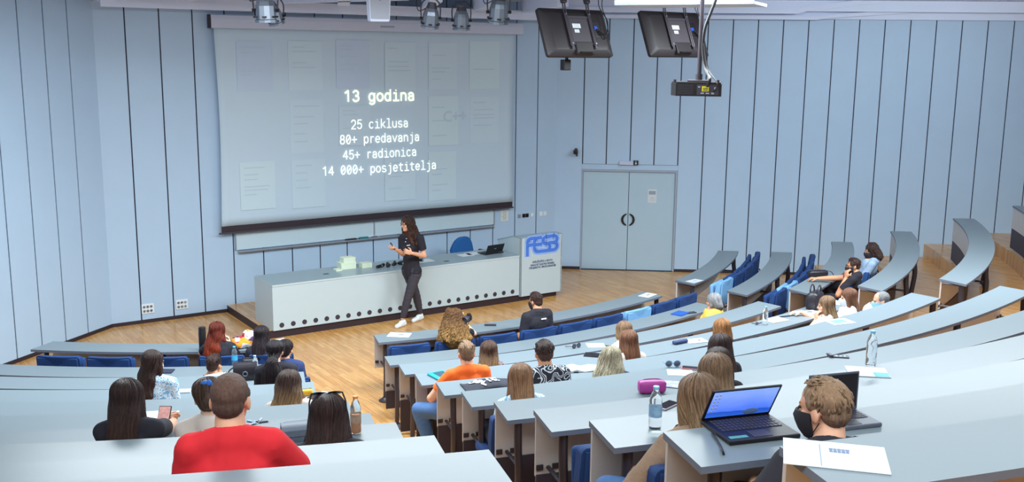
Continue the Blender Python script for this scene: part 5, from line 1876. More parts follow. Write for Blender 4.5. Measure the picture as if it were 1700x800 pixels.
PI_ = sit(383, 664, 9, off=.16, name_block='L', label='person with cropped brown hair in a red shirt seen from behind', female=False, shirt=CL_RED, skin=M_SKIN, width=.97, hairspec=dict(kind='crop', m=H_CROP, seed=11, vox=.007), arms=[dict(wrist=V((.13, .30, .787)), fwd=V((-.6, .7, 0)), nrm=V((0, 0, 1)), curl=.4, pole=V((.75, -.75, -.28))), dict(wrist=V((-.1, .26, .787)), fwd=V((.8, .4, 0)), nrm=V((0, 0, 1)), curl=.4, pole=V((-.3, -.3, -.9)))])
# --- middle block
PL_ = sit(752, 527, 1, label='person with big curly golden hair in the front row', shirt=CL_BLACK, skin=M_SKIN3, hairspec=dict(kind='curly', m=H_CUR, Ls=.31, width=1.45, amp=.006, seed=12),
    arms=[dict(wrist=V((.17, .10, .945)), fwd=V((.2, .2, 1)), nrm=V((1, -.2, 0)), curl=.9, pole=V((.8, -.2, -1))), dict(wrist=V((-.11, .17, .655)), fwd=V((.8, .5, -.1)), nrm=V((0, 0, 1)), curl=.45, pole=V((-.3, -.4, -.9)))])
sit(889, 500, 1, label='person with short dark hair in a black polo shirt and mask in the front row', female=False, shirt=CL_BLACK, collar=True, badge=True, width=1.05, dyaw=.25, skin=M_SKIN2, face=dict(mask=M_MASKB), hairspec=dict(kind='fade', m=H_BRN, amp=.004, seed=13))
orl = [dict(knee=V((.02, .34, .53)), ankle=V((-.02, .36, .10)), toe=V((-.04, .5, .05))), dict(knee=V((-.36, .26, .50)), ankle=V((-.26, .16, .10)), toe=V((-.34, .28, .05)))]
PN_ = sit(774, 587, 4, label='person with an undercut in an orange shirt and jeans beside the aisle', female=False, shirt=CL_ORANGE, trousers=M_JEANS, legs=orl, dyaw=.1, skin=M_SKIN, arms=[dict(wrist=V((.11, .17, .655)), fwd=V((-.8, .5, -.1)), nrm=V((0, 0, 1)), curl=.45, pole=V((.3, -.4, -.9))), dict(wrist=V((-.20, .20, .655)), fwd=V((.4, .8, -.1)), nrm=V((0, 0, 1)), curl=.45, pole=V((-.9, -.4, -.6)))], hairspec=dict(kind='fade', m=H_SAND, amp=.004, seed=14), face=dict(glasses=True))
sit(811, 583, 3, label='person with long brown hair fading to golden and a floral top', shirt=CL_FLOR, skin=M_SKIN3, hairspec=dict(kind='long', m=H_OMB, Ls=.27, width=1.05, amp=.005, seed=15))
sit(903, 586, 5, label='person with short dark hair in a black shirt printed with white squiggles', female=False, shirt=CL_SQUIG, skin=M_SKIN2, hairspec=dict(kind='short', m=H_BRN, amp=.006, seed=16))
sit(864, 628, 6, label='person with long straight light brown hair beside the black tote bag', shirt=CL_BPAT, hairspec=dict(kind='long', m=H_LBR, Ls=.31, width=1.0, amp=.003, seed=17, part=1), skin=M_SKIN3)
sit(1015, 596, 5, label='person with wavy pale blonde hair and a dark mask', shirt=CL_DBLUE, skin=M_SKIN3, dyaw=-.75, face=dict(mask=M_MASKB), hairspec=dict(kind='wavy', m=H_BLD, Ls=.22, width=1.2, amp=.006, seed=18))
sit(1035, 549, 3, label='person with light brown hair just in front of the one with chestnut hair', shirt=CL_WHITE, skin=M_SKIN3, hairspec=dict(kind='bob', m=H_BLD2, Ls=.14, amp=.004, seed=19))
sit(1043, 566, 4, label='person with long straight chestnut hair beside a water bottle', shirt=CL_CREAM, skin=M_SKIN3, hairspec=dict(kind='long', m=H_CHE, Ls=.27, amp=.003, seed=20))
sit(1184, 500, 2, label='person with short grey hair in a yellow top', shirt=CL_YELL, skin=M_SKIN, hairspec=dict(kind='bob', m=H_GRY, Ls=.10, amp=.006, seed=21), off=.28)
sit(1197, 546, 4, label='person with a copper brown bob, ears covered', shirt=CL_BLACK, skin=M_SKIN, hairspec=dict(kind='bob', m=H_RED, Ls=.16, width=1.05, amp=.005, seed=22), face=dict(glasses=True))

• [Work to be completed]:
Pictures excluded, quote all the data above exactly.

• [Problem solution]:
Continue the Blender Python script for this scene: part 5, from line 1876. More parts follow. Write for Blender 4.5. Measure the picture as if it were 1700x800 pixels.
PI_ = sit(383, 664, 9, off=.16, name_block='L', label='person with cropped brown hair in a red shirt seen from behind', female=False, shirt=CL_RED, skin=M_SKIN, width=.97, hairspec=dict(kind='crop', m=H_CROP, seed=11, vox=.007), arms=[dict(wrist=V((.13, .30, .787)), fwd=V((-.6, .7, 0)), nrm=V((0, 0, 1)), curl=.4, pole=V((.75, -.75, -.28))), dict(wrist=V((-.1, .26, .787)), fwd=V((.8, .4, 0)), nrm=V((0, 0, 1)), curl=.4, pole=V((-.3, -.3, -.9)))])
# --- middle block
PL_ = sit(752, 527, 1, label='person with big curly golden hair in the front row', shirt=CL_BLACK, skin=M_SKIN3, hairspec=dict(kind='curly', m=H_CUR, Ls=.31, width=1.45, amp=.006, seed=12),
    arms=[dict(wrist=V((.17, .10, .945)), fwd=V((.2, .2, 1)), nrm=V((1, -.2, 0)), curl=.9, pole=V((.8, -.2, -1))), dict(wrist=V((-.11, .17, .655)), fwd=V((.8, .5, -.1)), nrm=V((0, 0, 1)), curl=.45, pole=V((-.3, -.4, -.9)))])
sit(889, 500, 1, label='person with short dark hair in a black polo shirt and mask in the front row', female=False, shirt=CL_BLACK, collar=True, badge=True, width=1.05, dyaw=.25, skin=M_SKIN2, face=dict(mask=M_MASKB), hairspec=dict(kind='fade', m=H_BRN, amp=.004, seed=13))
orl = [dict(knee=V((.02, .34, .53)), ankle=V((-.02, .36, .10)), toe=V((-.04, .5, .05))), dict(knee=V((-.36, .26, .50)), ankle=V((-.26, .16, .10)), toe=V((-.34, .28, .05)))]
PN_ = sit(774, 587, 4, label='person with an undercut in an orange shirt and jeans beside the aisle', female=False, shirt=CL_ORANGE, trousers=M_JEANS, legs=orl, dyaw=.1, skin=M_SKIN, arms=[dict(wrist=V((.11, .17, .655)), fwd=V((-.8, .5, -.1)), nrm=V((0, 0, 1)), curl=.45, pole=V((.3, -.4, -.9))), dict(wrist=V((-.20, .20, .655)), fwd=V((.4, .8, -.1)), nrm=V((0, 0, 1)), curl=.45, pole=V((-.9, -.4, -.6)))], hairspec=dict(kind='fade', m=H_SAND, amp=.004, seed=14), face=dict(glasses=True))
sit(811, 583, 3, label='person with long brown hair fading to golden and a floral top', shirt=CL_FLOR, skin=M_SKIN3, hairspec=dict(kind='long', m=H_OMB, Ls=.27, width=1.05, amp=.005, seed=15))
sit(903, 586, 5, label='person with short dark hair in a black shirt printed with white squiggles', female=False, shirt=CL_SQUIG, skin=M_SKIN2, hairspec=dict(kind='short', m=H_BRN, amp=.006, seed=16))
sit(864, 628, 6, label='person with long straight light brown hair beside the black tote bag', shirt=CL_BPAT, hairspec=dict(kind='long', m=H_LBR, Ls=.31, width=1.0, amp=.003, seed=17, part=1), skin=M_SKIN3)
sit(1015, 596, 5, label='person with wavy pale blonde hair and a dark mask', shirt=CL_DBLUE, skin=M_SKIN3, dyaw=-.75, face=dict(mask=M_MASKB), hairspec=dict(kind='wavy', m=H_BLD, Ls=.22, width=1.2, amp=.006, seed=18))
sit(1035, 549, 3, label='person with light brown hair just in front of the one with chestnut hair', shirt=CL_WHITE, skin=M_SKIN3, hairspec=dict(kind='bob', m=H_BLD2, Ls=.14, amp=.004, seed=19))
sit(1043, 566, 4, label='person with long straight chestnut hair beside a water bottle', shirt=CL_CREAM, skin=M_SKIN3, hairspec=dict(kind='long', m=H_CHE, Ls=.27, amp=.003, seed=20))
sit(1184, 500, 2, label='person with short grey hair in a yellow top', shirt=CL_YELL, skin=M_SKIN, hairspec=dict(kind='bob', m=H_GRY, Ls=.10, amp=.006, seed=21), off=.28)
sit(1197, 546, 4, label='person with a copper brown bob, ears covered', shirt=CL_BLACK, skin=M_SKIN, hairspec=dict(kind='bob', m=H_RED, Ls=.16, width=1.05, amp=.005, seed=22), face=dict(glasses=True))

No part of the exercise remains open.